_Task brief_. Beginning with the first line of the data below, reproduce every line unchanged, ending with the line that holds "relative to it".

■ ■ ■ ■ ■ ■ ■

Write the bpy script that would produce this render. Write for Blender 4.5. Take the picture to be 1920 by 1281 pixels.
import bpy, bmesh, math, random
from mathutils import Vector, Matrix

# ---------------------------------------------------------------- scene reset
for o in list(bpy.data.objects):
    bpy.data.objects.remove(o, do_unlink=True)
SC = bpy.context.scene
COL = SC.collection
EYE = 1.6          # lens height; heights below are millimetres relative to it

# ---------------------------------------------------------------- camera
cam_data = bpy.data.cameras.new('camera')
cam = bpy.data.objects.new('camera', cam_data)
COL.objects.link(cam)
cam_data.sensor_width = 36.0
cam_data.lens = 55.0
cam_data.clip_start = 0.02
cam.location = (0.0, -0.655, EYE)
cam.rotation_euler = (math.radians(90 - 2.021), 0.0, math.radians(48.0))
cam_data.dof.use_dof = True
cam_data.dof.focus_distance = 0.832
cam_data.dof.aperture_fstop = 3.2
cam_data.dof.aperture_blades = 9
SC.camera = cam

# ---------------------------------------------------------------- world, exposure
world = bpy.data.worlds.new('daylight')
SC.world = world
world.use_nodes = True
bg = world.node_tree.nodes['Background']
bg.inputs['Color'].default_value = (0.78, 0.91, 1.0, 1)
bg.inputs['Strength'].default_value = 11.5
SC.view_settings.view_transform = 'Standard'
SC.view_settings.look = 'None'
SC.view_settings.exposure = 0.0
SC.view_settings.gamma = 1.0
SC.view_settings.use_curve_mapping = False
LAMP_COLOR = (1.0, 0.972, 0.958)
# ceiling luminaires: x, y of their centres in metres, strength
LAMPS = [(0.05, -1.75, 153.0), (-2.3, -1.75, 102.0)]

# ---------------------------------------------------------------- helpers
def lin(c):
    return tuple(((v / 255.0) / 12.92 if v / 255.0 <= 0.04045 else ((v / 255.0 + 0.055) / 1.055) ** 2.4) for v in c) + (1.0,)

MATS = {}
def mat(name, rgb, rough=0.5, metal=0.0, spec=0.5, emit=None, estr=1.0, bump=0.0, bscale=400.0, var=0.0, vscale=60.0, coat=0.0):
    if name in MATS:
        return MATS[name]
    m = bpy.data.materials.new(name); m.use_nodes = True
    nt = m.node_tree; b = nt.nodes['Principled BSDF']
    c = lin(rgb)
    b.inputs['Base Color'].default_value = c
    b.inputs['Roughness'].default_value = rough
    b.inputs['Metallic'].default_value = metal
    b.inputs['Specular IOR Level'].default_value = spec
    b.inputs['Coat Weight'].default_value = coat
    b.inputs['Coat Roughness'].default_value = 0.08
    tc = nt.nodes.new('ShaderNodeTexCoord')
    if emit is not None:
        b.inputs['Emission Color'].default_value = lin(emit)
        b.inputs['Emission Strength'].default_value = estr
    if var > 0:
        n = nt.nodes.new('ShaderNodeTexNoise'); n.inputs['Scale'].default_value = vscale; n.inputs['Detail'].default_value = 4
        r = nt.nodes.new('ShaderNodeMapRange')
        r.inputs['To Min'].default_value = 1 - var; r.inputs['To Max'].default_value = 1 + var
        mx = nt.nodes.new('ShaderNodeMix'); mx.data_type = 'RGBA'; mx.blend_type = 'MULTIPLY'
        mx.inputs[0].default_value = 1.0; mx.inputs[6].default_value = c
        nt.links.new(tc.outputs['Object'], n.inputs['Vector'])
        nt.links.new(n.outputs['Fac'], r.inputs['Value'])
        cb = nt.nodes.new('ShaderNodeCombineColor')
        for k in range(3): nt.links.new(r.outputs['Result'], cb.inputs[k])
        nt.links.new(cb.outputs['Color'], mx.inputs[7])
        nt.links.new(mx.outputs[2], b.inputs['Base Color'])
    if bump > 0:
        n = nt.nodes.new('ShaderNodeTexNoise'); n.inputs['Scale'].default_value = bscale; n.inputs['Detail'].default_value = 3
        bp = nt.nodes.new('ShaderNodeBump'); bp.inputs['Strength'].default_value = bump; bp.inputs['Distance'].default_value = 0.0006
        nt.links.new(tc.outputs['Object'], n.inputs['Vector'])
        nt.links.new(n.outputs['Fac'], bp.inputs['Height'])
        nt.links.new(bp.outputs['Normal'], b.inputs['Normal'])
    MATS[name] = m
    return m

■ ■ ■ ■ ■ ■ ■

_Task result_.
Write the bpy script that would produce this render. Write for Blender 4.5. Take the picture to be 1920 by 1281 pixels.
import bpy, bmesh, math, random
from mathutils import Vector, Matrix

# ---------------------------------------------------------------- scene reset
for o in list(bpy.data.objects):
    bpy.data.objects.remove(o, do_unlink=True)
SC = bpy.context.scene
COL = SC.collection
EYE = 1.6          # lens height; heights below are millimetres relative to it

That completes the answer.